Sensors and green materials
One recent idea is to embed Radio Frequency Identification chips in an asphalt pavement to monitor stresses and strains within a road surface and detect cracks. “The sensors send condition data to a central Cloud system that oversees the health of a road, allowing for authorities to make timely interventions,” Haopeng explains.
Another concept is the self-healing highway. Scientists have found that nature-based green materials, such as sunflower oil can reverse the ageing effects of bitumen – the material used to coat aggregate in an asphalt road – by making the binder less ‘viscous’, or sticky. Haopeng says that colleagues at Nottingham are developing capsules containing sunflower oil that can be buried within a road, releasing their contents only when asphalt begins to crack to help strengthen a highway and lengthen its life.
Further areas of interest for the research fellow include the use of rubberised crumb sourced from old vehicle tyres as a substitute for a proportion of virgin material used in road construction. “Every year we generate a vast quantity of waste tyres. By grinding them down into small granules, they can be introduced to the bitumen to replace some of the primary material,” he says.
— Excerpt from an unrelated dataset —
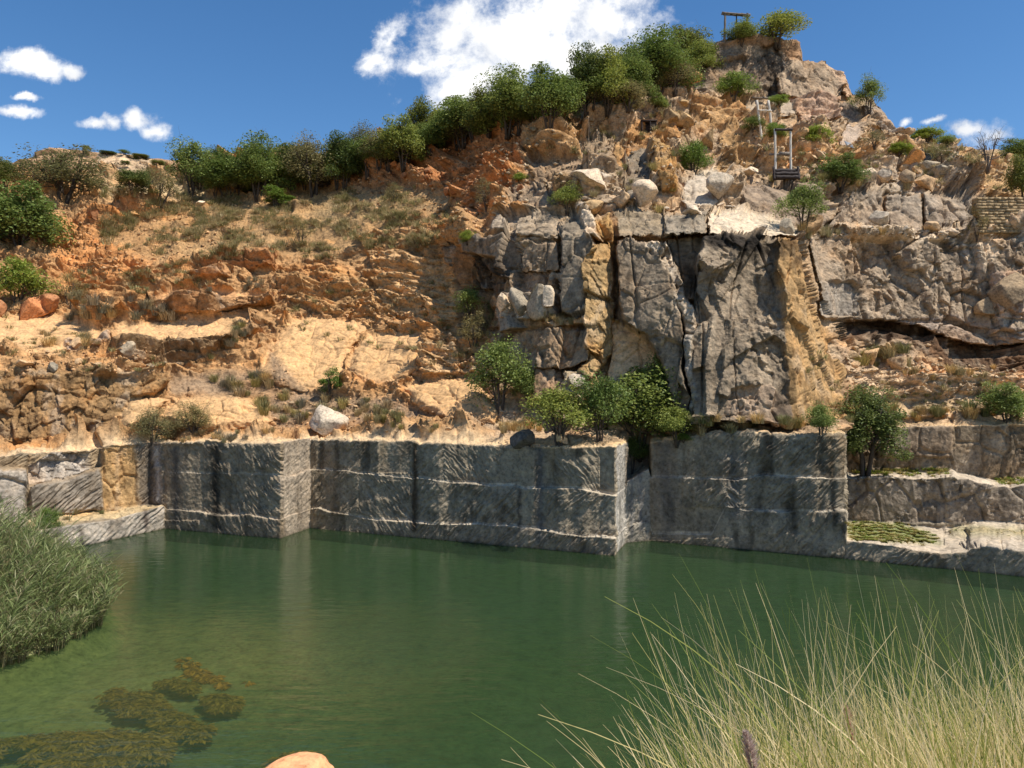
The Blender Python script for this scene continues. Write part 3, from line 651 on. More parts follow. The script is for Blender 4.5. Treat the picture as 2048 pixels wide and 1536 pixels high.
b2 = N(nt, 'ShaderNodeBump', i_Strength=1.0, i_Distance=.03); L(mid, b2.inputs['Height']); L(b1.outputs[0], b2.inputs['Normal'])
fr = N(nt, 'ShaderNodeFresnel', i_IOR=1.33); L(b2.outputs[0], fr.inputs['Normal'])
gl = N(nt, 'ShaderNodeBsdfGlossy', i_Roughness=.13); L(b2.outputs[0], gl.inputs['Normal'])
tr = N(nt, 'ShaderNodeBsdfTransparent'); tr.inputs[0].default_value = (.80, .86, .70, 1)
df = N(nt, 'ShaderNodeBsdfDiffuse'); df.inputs[0].default_value = (.033, .063, .026, 1)
m1 = N(nt, 'ShaderNodeMixShader'); m1.inputs[0].default_value = .45; L(tr.outputs[0], m1.inputs[1]); L(df.outputs[0], m1.inputs[2])
m2 = N(nt, 'ShaderNodeMixShader'); L(fr.outputs[0], m2.inputs[0]); L(m1.outputs[0], m2.inputs[1]); L(gl.outputs[0], m2.inputs[2])
L(m2.outputs[0], out.inputs[0]); M_water = m
tag(sheet('water', -70, 75, 3, 62, 2, 2, lambda p: np.zeros(len(p)), M_water), kind='structure')
# the pond bed: silt, paler where reeds and shoals keep it shallow
def bedz(p):
    s = np.exp(-(((p[:, 0]+17)/9)**2+((p[:, 1]-25)/9)**2))
    return -.75+.15*s+.12*fbm(p*.3, 3, 80)
def bedc(p):
    s = np.exp(-(((p[:, 0]+15)/8.5)**2+((p[:, 1]-27)/8)**2)); s = (s*(1+.5*fbm(p*.25, 3, 81))).clip(0, 1)[:, None]
    return np.array([.046, .090, .042])*(1-s)+np.array([.26, .28, .12])*s
M_silt = rock_mat('silt', bump=.01)
tag(sheet('lake_bed', -70, 75, 3, 62, 220, 100, bedz, M_silt, col=bedc), kind='structure')
M_earth = rock_mat('earth', attr=False, base=(.30, .20, .10))
tag(sheet('ground', -1500, 1500, -1500, 1500, 12, 12, lambda p: np.full(len(p), -3.2), M_earth), kind='structure')
# near bank under the photographer: falls steeply to the pond
def bankz(p):
    x, y = p[:, 0], p[:, 1]
    z = np.interp(y, [-14, -2, 1.6, 3.2, 6, 10, 14, 16], [8.6, 8.0, 7.85, 7.1, 4.6, 1.2, -1.2, -2.4])
    return z+fbm(np.stack([x*.5, y*.5, z*0], 1), 4, 82)*.25-np.maximum(np.abs(x)-30, 0)*.02
M_bank = rock_mat('bank_soil', attr=False, base=(.36, .24, .12), s1=1.5, s2=12)
tag(sheet('near_bank', -45, 45, -14, 16, 180, 90, bankz, M_bank, smooth=False), kind='structure')
# muddy shoal that the reeds stand on
def shoalz(p):
    e = polydist(REED, p[:, 0], p[:, 1]); return -2.6+2.72*sstep(-4.5, 1.2, e)+.06*fbm(p*.8, 3, 83)
REED = [(-34, 20), (-20.6, 24.4), (-17.9, 25.6), (-16.3, 27.8), (-15.9, 30.5), (-17.2, 34.0), (-20.4, 37.5), (-24, 41), (-34, 41)]
def shoalc(p):
    e = sstep(.2, 1.0, polydist(REED, p[:, 0], p[:, 1]))[:, None]; return bedc(p)*(1-e)+np.array([.09, .08, .035])*e
tag(sheet('shoal', -36, -11, 16, 44, 90, 90, shoalz, M_silt, col=shoalc), kind='structure')

# sky
w = bpy.data.worlds.new('World'); scene.world = w; w.use_nodes = True
nt = w.node_tree; nt.nodes.clear(); L = nt.links.new
out = N(nt, 'ShaderNodeOutputWorld')
sky = N(nt, 'ShaderNodeTexSky', sky_type='NISHITA', sun_disc=False, sun_elevation=R(SUN_EL), sun_rotation=R(SUN_AZ), altitude=1500., air_density=1.0, dust_density=.6, ozone_density=1.6)
hs = N(nt, 'ShaderNodeHueSaturation', i_Saturation=1.26, i_Value=1.0); L(sky.outputs[0], hs.inputs['Color'])
bg = N(nt, 'ShaderNodeBackground', i_Strength=SKY_STR); L(hs.outputs[0], bg.inputs[0])
g = N(nt, 'ShaderNodeTexCoord').outputs['Generated']
sx = N(nt, 'ShaderNodeSeparateXYZ'); L(g, sx.inputs[0])
ym = N(nt, 'ShaderNodeMath', operation='MAXIMUM'); L(sx.outputs[1], ym.inputs[0]); ym.inputs[1].default_value = .08
u = N(nt, 'ShaderNodeMath', operation='DIVIDE'); L(sx.outputs[0], u.inputs[0]); L(ym.outputs[0], u.inputs[1])
v = N(nt, 'ShaderNodeMath', operation='DIVIDE'); L(sx.outputs[2], v.inputs[0]); L(ym.outputs[0], v.inputs[1])
uv = N(nt, 'ShaderNodeCombineXYZ'); L(u.outputs[0], uv.inputs[0]); L(v.outputs[0], uv.inputs[1])
def noise(scale, det, rough=.6, dist=0.):
    n = N(nt, 'ShaderNodeTexNoise', i_Scale=scale, i_Detail=det, i_Roughness=rough, i_Distortion=dist); L(uv.outputs[0], n.inputs['Vector']); return n.outputs['Fac']
CLOUDS = [(905,105,95,85),(1000,70,125,105),(1110,40,150,100),(1215,50,100,80),(985,150,110,50),(900,170,65,32),(1090,110,120,70),(1180,100,70,50),(1080,-40,150,70),(785,75,24,48),(768,120,36,26),(835,130,30,20),
          (45,118,50,24),(95,132,34,18),(140,138,22,12),(25,218,42,11),(40,188,22,7),(198,242,40,13),(230,238,20,16),(280,232,32,19),(312,258,24,16),(1935,262,42,18),(1975,272,42,26),(1820,243,16,9),(1868,244,26,8),(1640,-260,300,120),(300,-300,260,90)]
nd = N(nt, 'ShaderNodeTexNoise', i_Scale=9., i_Detail=6., i_Roughness=.6); L(uv.outputs[0], nd.inputs['Vector'])
wa = N(nt, 'ShaderNodeVectorMath', operation='MULTIPLY_ADD'); L(nd.outputs['Color'], wa.inputs[0]); wa.inputs[1].default_value = (.075, .05, 0)
ws = N(nt, 'ShaderNodeVectorMath', operation='SUBTRACT'); L(uv.outputs[0], ws.inputs[0]); ws.inputs[1].default_value = (.0375, .025, 0); L(ws.outputs[0], wa.inputs[2])
dmin = None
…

Other applications involve the addition of crushed concrete, aggregate and glass to road materials. “Using recycled demolition waste from construction sites in highways also allows limited resources of natural aggregate to be preserved.”
In addition, the academic is exploring how roads could be designed to incorporate inductive charging technology, allowing electric vehicles to be recharged on the move rather than at fixed stations.